Nutella Refuses to Make Personalized Jar for Girl Named "Isis"

Posted: Nov 29, 2015 8:32 PM
Nutella Refuses to Make Personalized Jar for Girl Named "Isis"

In Australia, one is able to purchase a personalized label for a jar of Nutella, the popular chocolate and hazelnut spread. Unless, apparently, someone is trying to purchase a label for a person named Isis. A woman in Australia found this out the hard way, when she was told that she would not be allowed to purchase a personalized jar for her five-year-old niece, Isis Taylor. Her niece was named after the Egyptian goddess, and was born years before the creation of the Islamic State.

Despite pleas to Ferrero Australia to please reconsider and print the label, the company stood firm and will not budge due to the "sensitive nature" of the name.

Myer told Ms Taylor that Nutella had a protocol for acceptable names and directed her to Nutella's parent company, Ferrero Australia.

Ferrero chief executive Craig Barker personally contacted her the next day to stand by the company's position.

"I'm really quite upset by this," Ms Taylor told him. "You are actually making my daughter's name dirty. You are choosing to refuse my daughter's name in case the public refers to it negatively."

The Nutella campaign, which allows fans of the hazelnut spread to personalise a 750 gram or one kilogram jar, was launched in September.

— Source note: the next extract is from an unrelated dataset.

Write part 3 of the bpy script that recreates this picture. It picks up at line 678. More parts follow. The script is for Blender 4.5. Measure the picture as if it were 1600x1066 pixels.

In a statement, Ferrero Australia confirmed the label in question was not approved for printing due to its sensitive nature.

"Like all campaigns, there needs to be consistency in the way terms and conditions are applied," the company said. "Unfortunately, this has meant there have been occasions where a label has not been approved on the basis that it could have been misinterpreted by the broader community or viewed as inappropriate."

This is ridiculous. The name "Isis" dates back to over 2,000 B.C., and the Islamic State was founded in 2013. Isis Taylor was not named after the group, and it's a fairly safe assumption that her mother would have chosen a different name had ISIS (the group) existed in its current form during her pregnancy. This child, and thousands of other people who are named "Isis," shouldn't be punished or encouraged to change their names because a group of terrorists decided to adopt their names as their moniker. "Isis" as a name has been used for thousands of years for peaceful purposes--it should not be controversial.